Nel panorama della musica contemporanea italiana, si affaccia con forza un brano che fonde l’eleganza del jazz-pop, l’energia del Latin swing e una sorprendente vena satirica e poetica. La canzone, sospesa tra pianoforte danzante, sax giocoso e una produzione moderna, è un manifesto musicale che riflette sul trauma, sull’illusione dell’ego e sul prezzo emotivo della nostra società anestetizzata.

Un sound che gioca tra leggerezza e profondità

Il brano si muove con disinvoltura su una base allegra e coinvolgente, dove il ritmo latino si intreccia con strutture jazzate e frasi melodiche pop, creando un’atmosfera vivace e ballabile. Ma è proprio questa apparente leggerezza che contrasta con la profondità del testo: un’operazione artistica volutamente ambigua, che richiama il miglior teatro satirico e la tradizione cantautorale italiana più impegnata.

Il sax, vero protagonista insieme al pianoforte, non è solo un ornamento: diventa voce narrante, un commento ironico tra le strofe, uno specchio della coscienza che “gioca”, mentre la realtà si svela.

Le maschere dell’ego e il trauma come apertura

Il ritornello recita:

“Un trauma può permetterci di percepire ciò che gli altri non possono vedere,
tra le altre cose che tutto è invertito,
in una riflessione speculare,
in un’illusione, un miraggio…”

Queste parole, dense e quasi filosofiche, ci parlano di come il trauma – spesso visto come una ferita – possa invece aprire fessure nelle nostre “maschere egotiche”, lasciando passare la luce della coscienza.

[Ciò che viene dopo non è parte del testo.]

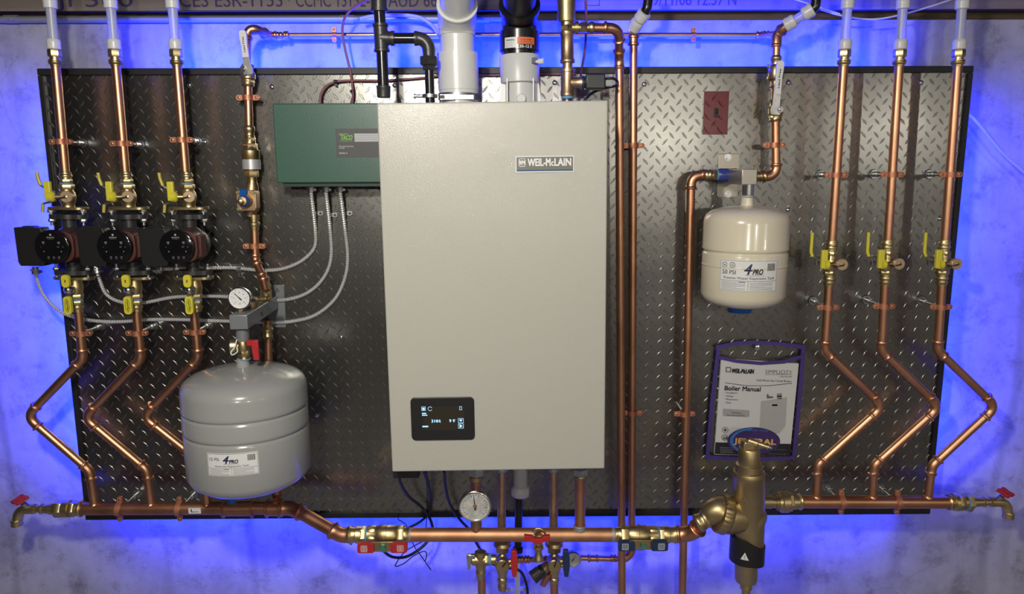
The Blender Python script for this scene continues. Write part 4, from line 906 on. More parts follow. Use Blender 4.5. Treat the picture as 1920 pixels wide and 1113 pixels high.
b = MB(); a = P(467, 639, dtg+.015); b.box(a+V((.008, 0, -.004)), (.026, .012, .014)); a = P(480, 655, dtg+.015); b.prism([(-.009, .025), (.009, .025), (.010, -.024), (-.004, -.024)], a, RT, UP, .012); b.build('lever', redp, t, bevel=.002)
# grey tank
R_ = 112/S(462, 800, dtg); tx = P(463, 790, dtg).x; zt = P(458, 684, dtg).z; zb = P(466, 902, dtg).z-.006
t = thing('expansion_tank', 'large grey heating expansion tank hanging from the grey bracket', 'tank', V((tx, -dtg, zb)))
b = MB(); H = zt-zb
pr = [(0, .001), (.001, R_*.30), (.006, R_*.62), (.015, R_*.83), (.028, R_*.95), (.044, R_)]
for f_ in (.50, .665):
    for q, dr_ in ((-.007, 0), (-.004, -.001), (-.0015, -.0035), (.0015, -.0035), (.004, -.0002), (.007, .0012), (.013, 0)): pr.append((H*f_+q, R_+dr_))
pr += [(H-.055, R_), (H-.045, R_*.985), (H-.035, R_*.95), (H-.026, R_*.87), (H-.018, R_*.74), (H-.010, R_*.52), (H-.005, R_*.28), (H-.003, .016), (H+.010, .0145), (H+.018, .0145)]
b.rev((tx, -dtg, zb), UP, pr, 96); b.build('shell', tank_grey, t, ang=60)
col(t, 'sealant', tape, 458, 671, 458, 673, dtg, [(0, .0155), (1, .0155)])
o = P(434, 930, dtg); o.z = zb+.004; b = MB(); b.rev(o, (0, 0, -1), [(-.004, .026), (.004, .020), (.008, .0130), (o.z-P(434, 942, dtg).z-.001, .0120), (o.z-P(434, 942, dtg).z, .008)], 24); b.build('bottom_cap', bluep, t)
lc = P(435, 871, dtg+R_); a0 = math.asin((lc.x-tx)/R_); tank_label(t, tx, lc.z, R_, 93/S(435, 871, dtg+R_)*1.02, 45/S(435, 871, dtg+R_), 1, dtg, ang0=a0)
# pipe behind the tank
t = thing('copper_pipe', 'copper pipe running down behind the grey tank into the manifold', 'pipe', P(503, 610, .06)); b = MB(); b.sweep([P(502, 600, .07), P(506, 760, .07), P(519, 925, .08), P(519, 938, DR)], .0102, 18); b.build('pipe', copper_dull, t)
col(t, 'brass_adapter', brass, 501, 606, 502, 634, .07, [(0, .010), (.3, .013), (.35, .0155), (.5, .0155), (.55, .0125), (.8, .0125), (.85, .0140), (1, .0115)]); b = MB(); coupling(b, P(519, 920, .08), UP, .0102, .03); b.build('coupling', copper_dull, t)
# ---- green relay box
a, c = P(519, 343, .10), P(733, 193, .10); t = thing('relay_box', 'green metal switching relay box tucked behind the boiler at left', 'control box', V((a.x, 0, a.z)))
w_, h_ = c.x-a.x, c.z-a.z; b = MB(); b.box((a.x+w_/2, -.051, a.z+h_/2), (w_, .098, h_)); b.build('housing', green, t, bevel=.003)
b = MB(); b.box((a.x+w_/2+.004, -.048, a.z-.0045), (w_-.02, .085, .010)); b.build('base_lip', mat('dark_green', (.012, .03, .026), .5), t)
lx, lz0, lz1 = P(630, 270, .1).x, P(660, 295, .1).z, P(660, 241, .1).z; f = plane_fn((0, -.1006, 0), RT, UP, OUT); b = MB(); b.rect(f, lx, lz0, c.x-.01, lz1, 0, 0)
def gt(s, px, py, hp, wp, m, bold=0, sh=0): p = P(px, py, .1006); b.text(s, plane_fn((p.x, -.1006, p.z), RT, UP, OUT), 0, 0, hp/S(px, py, .1), width=wp/S(px, py, .1), m=m, bold=bold, shear=sh)
gt('TACO', 640, 262, 8.5, 21, 2, .03, .4)
for i, (x0, y0, x1, y1) in enumerate([(636, 251.5, 652, 250.3), (635, 253.5, 644, 252.4), (636, 264.6, 661, 263.8)]): p, q = P(x0, y0, .1), P(x1, y1, .1); b.rect(f, p.x, p.z, q.x, q.z, .0003, 2)
p, q = P(665, 265.5, .1), P(728, 250, .1); b.rect(f, p.x, p.z, q.x, q.z, .0003, 3)
for k in range(3): z_ = p.z+(q.z-p.z)*(k+1)/4; b.rect(f, p.x, z_, q.x, z_+.0006, .0006, 4)
gt('SR Switching Relay', 636, 275.5, 2.8, 27, 1); gt('6 ZONE', 636, 278.7, 2.4, 10, 1); gt('SR506-4', 636, 288.5, 3, 15, 1, .01)
b.build('label', [dkgrey, mat('print_white', (.6,)*3, .5), greenb, lgrey, inkg], t, flat_=True)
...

L’ego diventa qui il nemico silenzioso, la corazza dell’illusione che ci tiene distanti dagli altri e dalla nostra stessa umanità.

Il testo è ricco di immagini forti e provocatorie: dalla critica alla società che nasconde le emozioni dietro occhiali anti-emozione e “prodotti anestetici”, fino al j’accuse verso un mondo che ignora la madre interiore, simbolo delle emozioni autentiche e dell’altruismo.

Una critica sociale con toni teatrali

L’uso del linguaggio teatrale e visionario, quasi dantesco in certi momenti (“il palazzo delle illusioni”, “società di idioti egoistici”), fa di questa canzone un piccolo monologo interiore, una mascherata jazz dove tutti sembrano recitare, ma nessuno ricorda più la trama.

“La maschera dell’ego è senza rispetto per la madre,
perché coloro che la indossano non rispettano più la madre in loro…”

Qui si toccano corde profonde: l’ecologia del cuore, la memoria ancestrale, la perdita del senso in una società distratta e narcisistica.

Un’identità musicale coraggiosa

Con questo brano, si inserisce tra le realtà musicali italiane che cercano di unire intrattenimento e pensiero critico, dimostrando che si può parlare di temi complessi – trauma, ego, società – anche con ironia musicale, groove accattivanti e suoni danzerecci.

Una sfida vinta, che si ascolta con un sorriso e si lascia sedimentare con un pensiero.